Este é o arcabouço teórico que sustenta o Projeto Temático Saberes e Práticas em fronteiras: por uma história transnacional da educação (1810-...), liderado por Diana Vidal e Carlota Boto, na Faculdade de Educação e no Instituto de Estudos Brasileiros da Universidade de São Paulo (USP). No âmbito de suas atividades, encontram-se a oferta da disciplina IEB 5046 – História Transnacional da Escola: Circulação de Sujeitos, Saberes e Artefatos (séculos XIX-XX), no primeiro semestre de 2020, sob responsabilidade de Diana Vidal; e a tradução do texto “The Transnational in the History of Education”, de autoria de Eugênia Roldán Vera e Eckhardt Fuchs, por Alexandre Ribeiro e Silva e Ana Carolina de Carvalho Guimarães, que se segue a esta Apresentação.
O artigo, alvo de discussão na disciplina, foi escrito como capítulo introdutório a livro, com o mesmo título, organizado por Fuchs e Roldán Vera (2019, p. 1), com o objetivo de “criar um espaço de crítica e reflexão sobre as concepções e as categorias associadas à descrição do domínio transnacional e seus usos na história da educação: como esses conceitos e categorias emergiram e se desenvolveram historicamente, como eles influenciam e direcionam o modo como pesquisa e como podemos ter uma noção melhor de seus contornos teóricos e metodológicos para obtermos pleno benefício de pesquisas que vão além de uma localidade específica ou Estado-Nação como unidade de análise”.
Para que o texto pudesse ser lido autonomamente em relação à publicação original, algumas alterações foram efetuadas com a anuência dos autores. A última seção, em que apresentavam os demais capítulos constitutivos do livro, foi substituída pelas considerações finais. Acrescentaram-se notas dos tradutores e referências bibliográficas de modo a melhor situar o leitor ou leitora com respeito às discussões propostas e às remissões ao conjunto da obra. Foi também necessário ajustar a bibliografia e as notas de rodapé ao requerido pela Educação e Pesquisa , o que demandou um trabalho considerável por parte dos tradutores, e negociar com a Palgrave/MacMillan a cessão dos direitos autorais.

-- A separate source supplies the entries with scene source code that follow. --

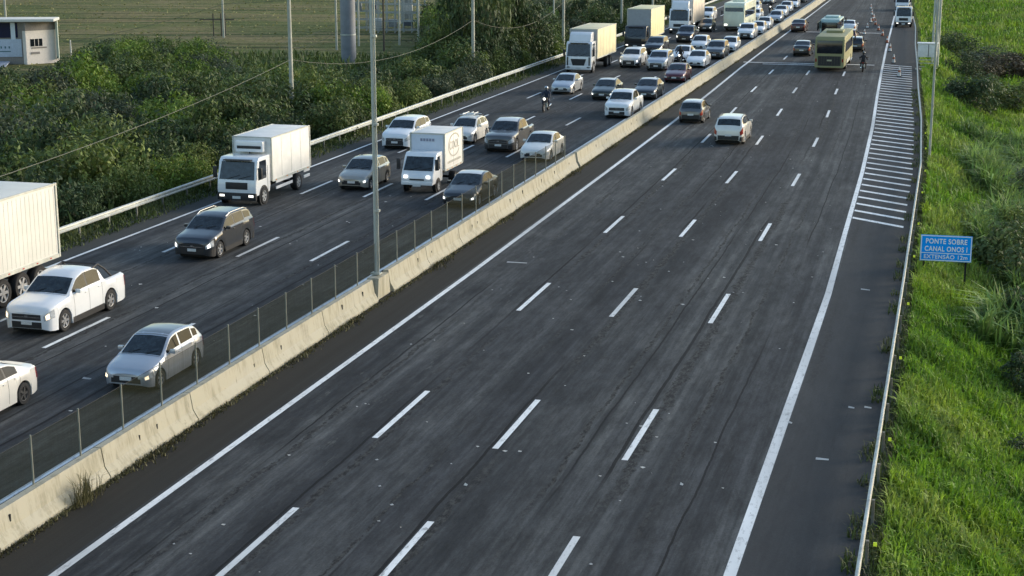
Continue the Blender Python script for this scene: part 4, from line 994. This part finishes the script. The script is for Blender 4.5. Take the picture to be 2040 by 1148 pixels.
# ------------------------------------------------------------------ motorcycles and riders
def skin_mesh(pts, edges, rad, sub=2):
    me = bpy.data.meshes.new('skin'); me.from_pydata(pts, edges, [])
    o = bpy.data.objects.new('skin', me); COL.objects.link(o)
    sk = o.modifiers.new('s', 'SKIN'); sk.use_smooth_shade = True
    for i, r_ in enumerate(rad):
        rr = r_ if isinstance(r_, tuple) else (r_, r_); me.skin_vertices[0].data[i].radius = rr; me.skin_vertices[0].data[i].use_root = (i == 0)
    o.modifiers.new('u', 'SUBSURF').levels = sub
    dg = bpy.context.evaluated_depsgraph_get(); m2 = bpy.data.meshes.new_from_object(o.evaluated_get(dg))
    bpy.data.objects.remove(o); m2.polygons.foreach_set('use_smooth', [True]*len(m2.polygons)); return m2
def make_rider():
    P = [(0, 1.02, .84), (0, .98, 1.08), (0, .88, 1.34), (0, .84, 1.47), (0, .80, 1.58), (0, .78, 1.68)]
    rad = [(.17, .14), (.16, .12), (.19, .12), .07, .09, .08]; E_ = [(0, 1), (1, 2), (2, 3), (3, 4), (4, 5)]
    for s_ in (-1, 1):
        n = len(P); P += [(s_*.19, .88, 1.37), (s_*.31, .74, 1.17), (s_*.33, .50, 1.07), (s_*.33, .42, 1.06)]; rad += [.072, .05, .04, .038]
        E_ += [(2, n), (n, n+1), (n+1, n+2), (n+2, n+3)]
        n = len(P); P += [(s_*.13, .95, .80), (s_*.24, .55, .74), (s_*.20, .72, .36), (s_*.20, .60, .29)]; rad += [.10, .072, .05, .045]
        E_ += [(0, n), (n, n+1), (n+1, n+2), (n+2, n+3)]
    return skin_mesh(P, E_, rad)
def make_bike():
    parts = {}
    parts['frame'] = (MB().tube([(0, .35, .85), (0, .55, .70), (0, .95, .55), (0, 1.3, .70)], .04, 8).tube([(0, .30, 1.0), (0, .12, .55), (0, .05, .33)], .035, 8).tube([(.1, .30, 1.0), (.1, .05, .33)], .022, 6).tube([(-.1, .30, 1.0), (-.1, .05, .33)], .022, 6).tube([(.08, 1.3, .33), (.08, .8, .40)], .025, 6).tube([(-.08, 1.3, .33), (-.08, .8, .40)], .025, 6), DARK)
    parts['fuel_tank'] = (MB().box((0, .60, .86), (.28, .45, .24)), None)
    parts['seat'] = (MB().box((0, 1.08, .83), (.26, .62, .10)), BLK)
    parts['engine'] = (MB().box((0, .68, .45), (.30, .36, .32)), STEEL)
    parts['handlebar'] = (MB().tube([(-.36, .48, 1.05), (-.2, .36, 1.02), (.2, .36, 1.02), (.36, .48, 1.05)], .016, 6), BLK)
    parts['headlight'] = (MB().tube([(0, .18, .93), (0, .26, .93)], [.10, .08], 14), HLON)
    parts['front_fender'] = (MB().box((0, .0, .68), (.13, .42, .03)), None)
    parts['tail_light'] = (MB().box((0, 1.45, .84), (.14, .05, .08)), TL)
    parts['exhaust'] = (MB().tube([(.16, .7, .3), (.16, 1.5, .42)], [.03, .05], 8), CHR)
    for s_ in (-1, 1): parts['mirror'+('' if s_ < 0 else '_')] = (MB().tube([(s_*.3, .42, 1.04), (s_*.34, .40, 1.2)], .01, 5).box((s_*.36, .39, 1.22), (.12, .02, .08)), BLK)
    return parts
RM = make_rider()
def moto(px, py, lb_b, lb_p, pm, cloth, helm, away=False, lit=True):
    x, y = at(px, py); rz = math.pi if away else 0
    t = thing('motorcycle', lb_b, 'motorcycle', (x, y, .006), rz, 'motorcycles in traffic')
    for k, (m, mt) in make_bike().items():
        o = m.build(k.rstrip('_'), mt or pm, t, bevel=.02 if k in ('fuel_tank', 'seat', 'engine') else 0, smooth=45)
    for yy in (.02, 1.32):
        o = wheel(t, 0, yy, .31, .11, 1, spokes=6)
    p = tag(bpy.data.objects.new('person', RM.copy()), lb_p, 'person', 'motorcycle riders'); COL.objects.link(p)
    p.data.materials.clear(); p.data.materials.append(cloth); p.location = (x, y, .006); p.rotation_euler = (0, 0, rz)
    h = MB(); h.lathe_x([(-.13, .02), (-.12, .08), (-.07, .125), (0, .14), (.07, .125), (.12, .08), (.13, .02)], 16, (0, .79, 1.66)); h.build('helmet', helm, p, smooth=60)
    MB().box((0, .675, 1.665), (.18, .05, .08)).build('visor', GLASS, p, bevel=.02)
    m = MB()
    for s_ in (-1, 1):
        for k in range(5):
            a = k*.018-.036
            m.tube([(s_*.33+a, .43, 1.075), (s_*.335+a, .375, 1.06+.004*k), (s_*.335+a, .37, 1.035), (s_*.335+a, .395, 1.02)], .011, 5)
    m.build('gloves', BLK, p)
    m = MB()
    for s_ in (-1, 1): m.box((s_*.20, .56, .27), (.10, .27, .09))
    m.build('boots', BLK, p, bevel=.02)
    return t
JK = M('jacket_navy', (.02, .03, .06), .8, var=.3); JB = M('jacket_black', (.015, .015, .017), .8, var=.3); JR = M('jacket_red', (.35, .02, .03), .7, var=.3)
moto(1083, 224, 'black motorcycle with lit headlamp riding alone between the lanes', 'rider in dark blue jacket and pale helmet on the lone motorcycle', P_BLK, JK, P_SILV)
moto(1352, 131, 'motorcycle with lit headlamp squeezed in front of the white sedan', 'rider in black in front of the white sedan', P_GREY, JB, P_BLK)
moto(1534, 27, 'distant dark motorcycle filtering left of the far white queue', 'distant rider in black beside the far white queue', P_BLK, JB, P_BLK)
moto(1382, 62, 'motorcycle with lit headlamp beside the big white truck', 'rider in black beside the big white truck', P_BLK, JB, P_BLK)
moto(1720, 141, 'red motorcycle seen from behind, right of the beige bus', 'rider in black seen from behind on the red motorcycle', paint('bike_red', (.5, .02, .03)), JB, P_BLK, away=True)

#VEG
# ------------------------------------------------------------------ vegetation
def leaf_mat(name, dark, mid, light, sc=.5, rough=.62, tr=.25, dry=None):
    m, nt, b = newmat(name); N = nt.nodes; Lk = nt.links
    tc = N.new('ShaderNodeTexCoord').outputs['Object']; g = N.new('ShaderNodeNewGeometry'); oi = N.new('ShaderNodeObjectInfo')
    pos = g.outputs['Position']
    n = noise(nt, pos, sc, 4, .65); n2 = noise(nt, pos, sc*.22, 3, .6)
    c = mixn(nt, dark, mid, ramp(nt, n, .36, .62)); c = mixn(nt, c, light, mth(nt, 'MULTIPLY', ramp(nt, n2, .48, .66), .8))
    if dry: c = mixn(nt, c, dry, mth(nt, 'MULTIPLY', ramp(nt, noise(nt, vmap(nt, pos, (.16, .10, .2)), 1, 5, .7, .5), .47, .60), .45))
    v = mth(nt, 'ADD', mth(nt, 'MULTIPLY', g.outputs['Random Per Island'], .95), mth(nt, 'MULTIPLY', oi.outputs['Random'], .45))
    v = mth(nt, 'ADD', v, .38)
    mm = N.new('ShaderNodeMix'); mm.data_type = 'RGBA'; mm.blend_type = 'MULTIPLY'; mm.inputs[0].default_value = 1
    cb = N.new('ShaderNodeCombineColor'); [Lk.new(v, cb.inputs[i]) for i in range(3)]
    Lk.new(c, mm.inputs[6]); Lk.new(cb.outputs[0], mm.inputs[7]); Lk.new(mm.outputs[2], b.inputs['Base Color'])
    b.inputs['Roughness'].default_value = rough; b.inputs['Specular IOR Level'].default_value = .35
    t = N.new('ShaderNodeBsdfTranslucent'); Lk.new(mm.outputs[2], t.inputs[0]); mx = N.new('ShaderNodeMixShader'); mx.inputs[0].default_value = tr
    Lk.new(b.outputs[0], mx.inputs[1]); Lk.new(t.outputs[0], mx.inputs[2]); Lk.new(mx.outputs[0], N['Material Output'].inputs[0]); return m
LM = [leaf_mat('leaf_olive', (.042, .066, .020), (.090, .128, .032), (.165, .205, .045)),
      leaf_mat('leaf_dark', (.026, .044, .019), (.056, .088, .032), (.095, .13, .042)),
      leaf_mat('leaf_lime', (.055, .10, .014), (.11, .17, .02), (.17, .24, .035)),
      leaf_mat('leaf_grey', (.04, .058, .03), (.08, .10, .055), (.12, .145, .08))]
BK = M('bark', (.10, .075, .05), .9, var=.4)
def quads_mesh(name, V, mat):      # V: (n,4,3)
    n = len(V); me = bpy.data.meshes.new(name)
    me.vertices.add(n*4); me.vertices.foreach_set('co', V.reshape(-1).astype(np.float32))
    me.loops.add(n*4); me.loops.foreach_set('vertex_index', np.arange(n*4, dtype=np.int32))
    me.polygons.add(n); me.polygons.foreach_set('loop_start', np.arange(0, n*4, 4, dtype=np.int32))
    me.update(calc_edges=True); me.materials.append(mat); return me
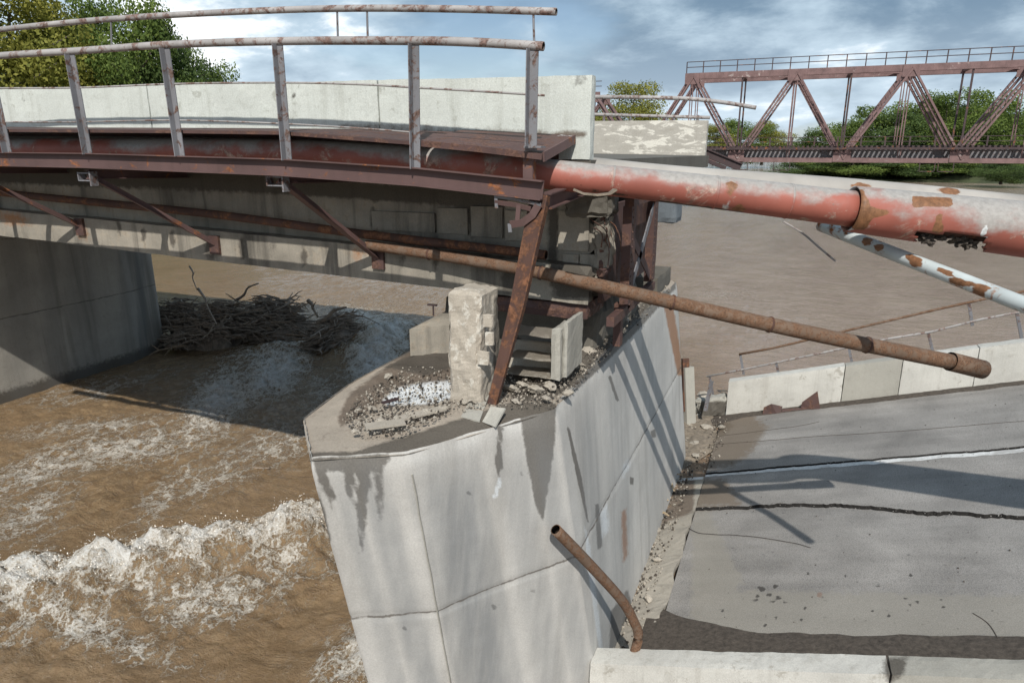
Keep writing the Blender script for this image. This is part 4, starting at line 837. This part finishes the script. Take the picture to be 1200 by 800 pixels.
for (a, b, r_) in [(600, 455, .10), (612, 450, .08), (628, 456, .12), (645, 452, .09), (660, 440, .10), (675, 425, .12), (690, 410, .10), (606, 470, .07), (585, 452, .09), (700, 395, .13), (665, 460, .07), (640, 466, .06), (717, 385, .1), (430, 498, .05), (445, 492, .05), (465, 490, .06), (480, 484, .05), (500, 482, .06), (415, 505, .04), (520, 478, .06), (545, 470, .05), (436, 478, .05), (420, 480, .05), (455, 440, .06), (560, 440, .07), (730, 372, .12), (745, 360, .1)]:
    lab = 'small grey chunk on the flat left nose of the pier top beside the white patch' if a < 525 else 'grey chunk at the foot of the white washed pedestal' if a < 595 else 'grey chunk under the open box section on the pier top' if a < 650 else 'grey chunk on the right rim of the pier top beside the box section' if a < 705 else 'grey chunk below the riveted steel frame at the far rim of the pier top'
    chunk(atZ(a, b, NZ+.10), r_, lab, 'rubble on the pier top')
def gravel(name, pts, size, mat, label, parent=None):
    V = []; Fc = []
    for p in pts:
        k = len(V); r_ = size*(.35+1.7*random.random()**4); ax = Vector((random.gauss(0, 1), random.gauss(0, 1), random.gauss(0, 1))).normalized(); b1 = ax.orthogonal().normalized(); b2 = ax.cross(b1)
        V += [tuple(p+ax*r_), tuple(p-ax*r_*.7), tuple(p+b1*r_*random.uniform(.5, 1)), tuple(p-b1*r_*random.uniform(.5, 1)), tuple(p+b2*r_*.6), tuple(p-b2*r_*.7)]
        Fc += [(k, k+2, k+4), (k, k+4, k+3), (k, k+3, k+5), (k, k+5, k+2), (k+1, k+4, k+2), (k+1, k+3, k+4), (k+1, k+5, k+3), (k+1, k+2, k+5)]
    o = mkobj(name, V, Fc, mat, parent); tag(o, label, kind='stuff'); return o
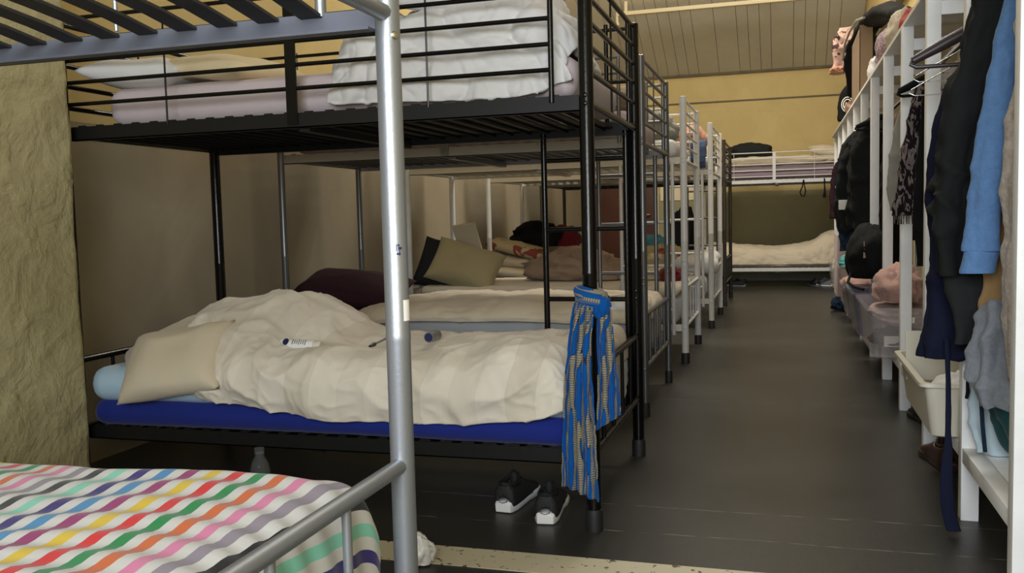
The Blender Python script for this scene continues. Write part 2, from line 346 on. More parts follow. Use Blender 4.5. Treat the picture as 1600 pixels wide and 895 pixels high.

O esforço, no entanto, valeu a pena, como será possível verificar na leitura. O artigo oferece uma contribuição relevante para os historiadores e historiadoras da educação no Brasil, mas, também, para quem se interessa pela história e educação comparadas, campos que podem ser considerados fundamentais para o estudo da realidade educacional brasileira. Ao repertoriar as distintas maneiras como as interpretações são constituídas nas pesquisas associadas à perspectiva analítica, Roldán Vera e Fuchs nos brindam com uma larga bibliografia de referência, gestando novos diálogos e guiando pesquisadores e pesquisadoras na travessia desse mar denso dos estudos em e sobre a história transnacional da educação. Arriscam-se, por certo, ao categorizar os trabalhos. No entanto, são generosos ao partilhar estes arranjos com a comunidade e ao suscitar a salutar crítica acadêmica, ao mesmo tempo em que reconhecem os limites de um texto dessa natureza.
Estamos seguros de que, tal como ocorreu durante a oferta da disciplina no Programa de Pós-Graduação do IEB, o texto irá fomentar o debate, estimulando a reflexão e ampliando as possibilidades de investigação sobre a história e a educação!